There is also a temptation at the moment within the investment industry for investment managers to sit on their hands because they are “shell shocked”, he says, and because the consensus is that everybody needs to be as conservative as possible. “But I think to use that as an excuse not to do anything is also wrong,” he adds.

Surguy was in Dublin yesterday to brief clients of Key Capital Private (Deutsche Bank’s Irish partner) on how his “unconstrained portfolio” product performed over the last year, and the strategy being adopted in 2009.

Essentially, an unconstrained portfolio approach means the investment manager diversifies across a wide range of asset classes, and doesn’t compare itself to an industry benchmark. Instead, it aims to deliver an absolute return. Last year, Surguy’s key product fell by 12 per cent, which is better than some of its competitors, but that doesn’t take away from the fact that it failed to deliver a positive return. A difficulty in 2008 was that correlation between asset classes was very high because the value of so many asset classes headed downwards. “So even diversification didn’t protect you as much as it would have done in normal conditions,” he says.

How exactly has Surguy adapted his strategy to suit the changed investment environment?

Not surprisingly, investments in equities, hedge funds and alternative assets have been pared back in favour of fixed income and cash.

He explains that the strategy for 2009 is to have a core investment of “very transparent, highly liquid or defensive assets”. This could include a modest equity exposure and investment grade credit. This core will be supplemented by “satellite” investments such as equity infrastructure stocks, and what he calls “cheap insurance” that will protect the portfolio should the core investments perform badly.

So what investments can be used as “cheap insurance”? Gold, Surguy says. “It has the advantage of not being tainted by any of the excess of securitised credit or many of the issues that still are so prevalent,” he explains. He sees gold as a store of value and as cheap insurance against the economic situation deteriorating significantly.

So in Surguy’s book, gold remains very much a safe haven asset, but not so sovereign bonds. Traditionally, government bonds have been viewed as the ultimate safe haven, he says, but he points out that current treasury yields represent historic lows. “Normally we buy them to be safe havens, to be secure capital, and it strikes us that with yields down there, your capital might not be quite as secure as you think,” he says.

“If the authorities are successful in reflating the economy . . . yields could [come] back up quite sharply from here, which would leave you with significant losses on your government bond portfolio,” he continues.

He is not alone in describing government bonds as representing “return-free risk” at the moment.
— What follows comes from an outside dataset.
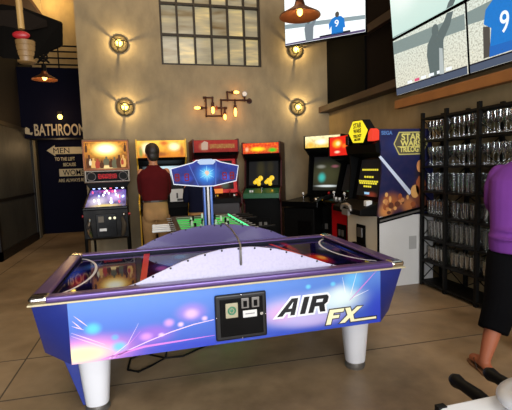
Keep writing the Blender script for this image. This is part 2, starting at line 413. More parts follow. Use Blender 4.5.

He has advice for investors who are nursing losses, whether they were sustained in equity, property or other asset classes. “You don’t have to make it back the way you lost it. There is always the natural psychological view that if your asset has lost you a certain amount of money, you want to get back at least what you paid for it before you consider selling, but of course you don’t have to make it back the way you lost it.”

He also notes that money tends to gravitate to “the last best-performing asset” (the Irish property market illustrates this point well) which is exactly where the highest risk is, as its popularity means that there could be a speculative bubble forming.

He feels this is a much better time to consider investing in renewable energy than when it was a fashionable story attracting a lot of money, which pushed up prices. “One of the first things that managers did when they were recalibrating their portfolios in light of 2008 was sell down all of the perceived higher-risk or long-term stories that they had in their portfolios, of which those sort of stories were one of them, regardless of the fundamentals of the industry or the concept of the planet,” he says. Though he says he’s not an expert, he feels some renewable firms and assets are looking “extraordinarily cheap” now that they’re out of favour.

Does he feel that markets are close to bottoming out?

“I think there’s always a prospect for asset classes to get sharp rallies within this period, but believing that we’re close to the bottom I think is premature economically,” he says.